While negotiating and compromising with others does not come easily to us (and rarely leaves us wholly satisfied), would such a model of morality make for a better world? I leave it for you to think about–but suffice it to say, if my dog and the raccoon had (somehow) been able to negotiate a compromise so that both could enjoy their night well enough, things might have turned out a bit better in their case. Similarly, what if–on social media, message boards, in politics, and world affairs–we slowly began to stop thinking we could arrive at 'the moral truth' unilaterally by making arguments at people, and were instead willing to 'work across the aisle' to arrive at compromises with them, seeing them not as our moral enemies but simply as people who have different standpoints and priorities that we need to work with rather than against?

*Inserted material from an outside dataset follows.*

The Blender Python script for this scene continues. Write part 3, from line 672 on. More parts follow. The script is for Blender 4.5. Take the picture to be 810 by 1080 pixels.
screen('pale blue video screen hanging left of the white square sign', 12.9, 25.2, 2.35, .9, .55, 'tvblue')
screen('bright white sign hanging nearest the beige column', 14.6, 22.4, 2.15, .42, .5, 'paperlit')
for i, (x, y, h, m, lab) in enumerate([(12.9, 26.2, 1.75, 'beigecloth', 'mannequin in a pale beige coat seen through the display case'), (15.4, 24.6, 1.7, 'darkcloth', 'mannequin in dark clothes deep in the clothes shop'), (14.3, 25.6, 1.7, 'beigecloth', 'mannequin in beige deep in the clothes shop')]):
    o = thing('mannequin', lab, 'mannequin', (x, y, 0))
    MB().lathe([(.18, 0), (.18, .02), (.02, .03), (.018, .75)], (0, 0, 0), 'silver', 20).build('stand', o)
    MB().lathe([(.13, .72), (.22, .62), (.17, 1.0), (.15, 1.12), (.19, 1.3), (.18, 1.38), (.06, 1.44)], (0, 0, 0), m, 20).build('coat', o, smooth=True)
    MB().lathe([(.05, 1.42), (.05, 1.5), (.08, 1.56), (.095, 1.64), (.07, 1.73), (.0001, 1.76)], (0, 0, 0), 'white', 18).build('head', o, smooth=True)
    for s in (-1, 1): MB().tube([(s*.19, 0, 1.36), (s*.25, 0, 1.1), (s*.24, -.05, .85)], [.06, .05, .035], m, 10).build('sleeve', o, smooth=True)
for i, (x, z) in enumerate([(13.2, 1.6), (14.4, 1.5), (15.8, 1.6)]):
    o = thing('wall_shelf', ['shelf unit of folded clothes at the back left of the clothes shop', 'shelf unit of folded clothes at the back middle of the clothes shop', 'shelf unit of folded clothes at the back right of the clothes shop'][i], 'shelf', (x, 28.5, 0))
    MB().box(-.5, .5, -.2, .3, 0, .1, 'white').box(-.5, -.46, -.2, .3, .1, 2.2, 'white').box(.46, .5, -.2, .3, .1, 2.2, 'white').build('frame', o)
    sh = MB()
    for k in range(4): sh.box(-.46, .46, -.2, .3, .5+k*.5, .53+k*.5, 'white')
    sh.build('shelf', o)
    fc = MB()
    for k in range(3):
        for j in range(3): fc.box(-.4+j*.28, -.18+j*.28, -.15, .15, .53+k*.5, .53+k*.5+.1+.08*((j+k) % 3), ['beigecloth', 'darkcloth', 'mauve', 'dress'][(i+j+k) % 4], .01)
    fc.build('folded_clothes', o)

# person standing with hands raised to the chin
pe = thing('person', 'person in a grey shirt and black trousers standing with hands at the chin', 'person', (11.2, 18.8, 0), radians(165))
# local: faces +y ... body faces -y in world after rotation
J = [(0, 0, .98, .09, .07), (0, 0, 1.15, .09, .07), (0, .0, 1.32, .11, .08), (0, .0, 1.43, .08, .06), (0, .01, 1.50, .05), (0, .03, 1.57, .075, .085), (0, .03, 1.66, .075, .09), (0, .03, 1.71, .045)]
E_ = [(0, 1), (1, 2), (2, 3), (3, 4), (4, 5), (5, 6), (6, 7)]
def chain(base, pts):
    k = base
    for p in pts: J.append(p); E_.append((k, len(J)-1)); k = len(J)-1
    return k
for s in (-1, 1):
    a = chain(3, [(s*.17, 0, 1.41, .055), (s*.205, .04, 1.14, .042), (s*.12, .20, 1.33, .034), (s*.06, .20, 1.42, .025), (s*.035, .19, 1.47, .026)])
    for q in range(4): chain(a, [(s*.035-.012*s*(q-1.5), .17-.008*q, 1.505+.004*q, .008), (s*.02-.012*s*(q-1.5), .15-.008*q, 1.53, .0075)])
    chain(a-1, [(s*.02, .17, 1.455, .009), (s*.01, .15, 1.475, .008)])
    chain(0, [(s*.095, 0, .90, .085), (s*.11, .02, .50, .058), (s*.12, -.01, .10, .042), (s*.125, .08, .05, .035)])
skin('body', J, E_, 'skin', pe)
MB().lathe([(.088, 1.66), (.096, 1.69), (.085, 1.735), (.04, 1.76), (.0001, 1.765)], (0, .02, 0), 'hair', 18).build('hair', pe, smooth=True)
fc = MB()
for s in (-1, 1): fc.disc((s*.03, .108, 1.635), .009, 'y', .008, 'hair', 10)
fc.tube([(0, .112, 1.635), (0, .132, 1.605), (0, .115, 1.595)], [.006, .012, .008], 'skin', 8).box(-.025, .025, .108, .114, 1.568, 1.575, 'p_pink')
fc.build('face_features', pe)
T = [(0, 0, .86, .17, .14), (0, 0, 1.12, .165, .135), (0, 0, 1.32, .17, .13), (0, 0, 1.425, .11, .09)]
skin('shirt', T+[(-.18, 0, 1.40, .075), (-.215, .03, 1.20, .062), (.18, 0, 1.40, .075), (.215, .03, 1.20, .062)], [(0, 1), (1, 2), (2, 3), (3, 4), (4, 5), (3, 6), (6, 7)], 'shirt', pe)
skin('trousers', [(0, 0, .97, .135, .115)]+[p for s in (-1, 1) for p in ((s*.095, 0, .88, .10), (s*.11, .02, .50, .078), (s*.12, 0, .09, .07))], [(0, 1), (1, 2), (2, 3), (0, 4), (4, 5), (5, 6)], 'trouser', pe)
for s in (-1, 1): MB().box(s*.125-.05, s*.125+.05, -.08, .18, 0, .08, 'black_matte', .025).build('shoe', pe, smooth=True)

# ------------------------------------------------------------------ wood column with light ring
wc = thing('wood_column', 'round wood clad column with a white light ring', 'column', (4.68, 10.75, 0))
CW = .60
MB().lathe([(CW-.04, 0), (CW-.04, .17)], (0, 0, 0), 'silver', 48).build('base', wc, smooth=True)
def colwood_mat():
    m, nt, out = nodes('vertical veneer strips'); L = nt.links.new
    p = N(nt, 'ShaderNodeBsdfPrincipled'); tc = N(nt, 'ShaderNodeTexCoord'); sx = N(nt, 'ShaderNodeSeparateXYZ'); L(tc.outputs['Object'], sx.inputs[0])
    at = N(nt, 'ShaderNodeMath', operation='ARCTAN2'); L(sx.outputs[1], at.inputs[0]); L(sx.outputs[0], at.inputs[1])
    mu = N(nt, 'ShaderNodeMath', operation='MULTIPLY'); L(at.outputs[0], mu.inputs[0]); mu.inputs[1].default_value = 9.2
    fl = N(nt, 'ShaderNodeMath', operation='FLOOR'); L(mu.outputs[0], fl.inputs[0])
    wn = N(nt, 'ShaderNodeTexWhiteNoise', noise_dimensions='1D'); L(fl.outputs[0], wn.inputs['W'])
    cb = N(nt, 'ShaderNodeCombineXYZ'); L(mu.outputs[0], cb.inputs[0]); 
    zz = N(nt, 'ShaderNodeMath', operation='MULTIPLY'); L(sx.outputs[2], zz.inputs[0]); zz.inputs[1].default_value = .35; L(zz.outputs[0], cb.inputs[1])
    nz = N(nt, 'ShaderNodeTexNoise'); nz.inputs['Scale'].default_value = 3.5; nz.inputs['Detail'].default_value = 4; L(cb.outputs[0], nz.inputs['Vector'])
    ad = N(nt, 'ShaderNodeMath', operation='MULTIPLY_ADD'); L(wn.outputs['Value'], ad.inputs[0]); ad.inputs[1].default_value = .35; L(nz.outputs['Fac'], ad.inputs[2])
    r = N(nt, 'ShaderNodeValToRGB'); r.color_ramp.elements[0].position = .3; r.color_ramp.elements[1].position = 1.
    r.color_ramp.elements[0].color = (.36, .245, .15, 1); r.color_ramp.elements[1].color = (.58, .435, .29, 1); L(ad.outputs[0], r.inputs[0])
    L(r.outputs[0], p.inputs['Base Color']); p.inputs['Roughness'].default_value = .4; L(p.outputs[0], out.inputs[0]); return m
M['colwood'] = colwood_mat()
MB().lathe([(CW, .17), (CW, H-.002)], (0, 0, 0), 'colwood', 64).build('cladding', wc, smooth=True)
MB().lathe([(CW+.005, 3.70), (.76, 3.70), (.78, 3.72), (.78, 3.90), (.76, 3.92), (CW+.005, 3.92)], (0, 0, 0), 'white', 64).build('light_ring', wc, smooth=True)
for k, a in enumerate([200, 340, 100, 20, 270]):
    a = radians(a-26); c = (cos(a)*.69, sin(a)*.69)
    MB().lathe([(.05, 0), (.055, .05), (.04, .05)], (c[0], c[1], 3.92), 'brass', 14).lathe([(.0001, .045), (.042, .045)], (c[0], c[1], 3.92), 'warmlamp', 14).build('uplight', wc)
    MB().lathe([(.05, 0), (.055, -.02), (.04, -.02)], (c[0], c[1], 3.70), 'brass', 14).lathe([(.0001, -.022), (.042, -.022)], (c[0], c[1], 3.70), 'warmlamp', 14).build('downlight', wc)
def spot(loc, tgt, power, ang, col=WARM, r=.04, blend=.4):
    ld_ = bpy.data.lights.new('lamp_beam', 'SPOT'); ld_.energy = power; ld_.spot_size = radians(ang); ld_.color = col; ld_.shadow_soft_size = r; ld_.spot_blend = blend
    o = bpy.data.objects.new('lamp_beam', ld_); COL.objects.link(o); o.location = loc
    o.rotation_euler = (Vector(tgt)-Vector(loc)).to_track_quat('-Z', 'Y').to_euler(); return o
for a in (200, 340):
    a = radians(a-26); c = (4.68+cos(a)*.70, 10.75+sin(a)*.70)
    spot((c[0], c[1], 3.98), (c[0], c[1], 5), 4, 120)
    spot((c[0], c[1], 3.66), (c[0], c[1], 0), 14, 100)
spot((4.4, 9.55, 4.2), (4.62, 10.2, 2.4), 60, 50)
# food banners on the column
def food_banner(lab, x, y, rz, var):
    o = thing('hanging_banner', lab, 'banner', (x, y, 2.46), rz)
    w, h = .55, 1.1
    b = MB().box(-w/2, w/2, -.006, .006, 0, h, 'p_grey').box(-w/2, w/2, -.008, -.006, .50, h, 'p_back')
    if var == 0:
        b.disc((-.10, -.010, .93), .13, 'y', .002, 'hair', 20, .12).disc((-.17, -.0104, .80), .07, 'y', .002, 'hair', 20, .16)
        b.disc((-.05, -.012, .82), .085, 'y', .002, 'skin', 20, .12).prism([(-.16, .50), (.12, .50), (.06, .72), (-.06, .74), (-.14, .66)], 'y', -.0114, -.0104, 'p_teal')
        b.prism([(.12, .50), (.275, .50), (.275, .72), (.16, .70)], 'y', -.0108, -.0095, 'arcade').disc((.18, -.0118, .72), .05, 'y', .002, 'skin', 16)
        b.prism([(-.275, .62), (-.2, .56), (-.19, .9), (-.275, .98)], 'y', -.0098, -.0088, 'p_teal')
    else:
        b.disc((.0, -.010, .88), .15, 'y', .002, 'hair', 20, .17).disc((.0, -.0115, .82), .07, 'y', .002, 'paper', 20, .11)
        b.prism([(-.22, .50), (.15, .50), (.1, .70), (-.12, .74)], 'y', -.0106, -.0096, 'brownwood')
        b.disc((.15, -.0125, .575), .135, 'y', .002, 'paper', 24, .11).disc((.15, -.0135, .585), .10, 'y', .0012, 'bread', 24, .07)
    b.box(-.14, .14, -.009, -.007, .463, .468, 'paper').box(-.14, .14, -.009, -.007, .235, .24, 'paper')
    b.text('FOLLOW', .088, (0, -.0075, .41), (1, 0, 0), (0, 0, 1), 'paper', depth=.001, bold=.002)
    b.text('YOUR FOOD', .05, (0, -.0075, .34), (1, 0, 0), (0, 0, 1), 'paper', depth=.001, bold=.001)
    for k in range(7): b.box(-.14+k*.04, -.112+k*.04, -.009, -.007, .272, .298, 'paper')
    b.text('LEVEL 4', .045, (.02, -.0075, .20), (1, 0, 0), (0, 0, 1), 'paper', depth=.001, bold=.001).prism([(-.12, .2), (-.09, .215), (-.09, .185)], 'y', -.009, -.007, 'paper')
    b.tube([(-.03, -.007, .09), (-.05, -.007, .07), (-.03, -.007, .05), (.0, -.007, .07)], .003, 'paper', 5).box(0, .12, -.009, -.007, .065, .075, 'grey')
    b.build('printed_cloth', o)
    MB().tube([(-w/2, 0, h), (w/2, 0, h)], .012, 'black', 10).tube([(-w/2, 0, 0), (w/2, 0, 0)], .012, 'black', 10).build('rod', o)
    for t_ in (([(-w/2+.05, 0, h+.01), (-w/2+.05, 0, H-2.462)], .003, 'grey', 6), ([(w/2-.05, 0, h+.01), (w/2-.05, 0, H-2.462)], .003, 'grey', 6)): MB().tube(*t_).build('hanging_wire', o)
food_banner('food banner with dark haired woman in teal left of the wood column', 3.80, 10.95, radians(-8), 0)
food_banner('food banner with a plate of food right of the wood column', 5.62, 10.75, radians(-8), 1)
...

Would that be a better world: one where we began to treat each other more kindly, more charitably, more fairly–without the cycles of escalation and violence that have so dominated human history and our human present? I cannot help but hope that it might just be. And indeed, there is an increasing about of empirical research that suggests that focusing on the future (which I argue is how we should understand morality) changes human behavior beneficially. Turns out, the more we think and worry about the future, the more fairly we treat others–and the more prudentially we behave in making a better future for ourselves.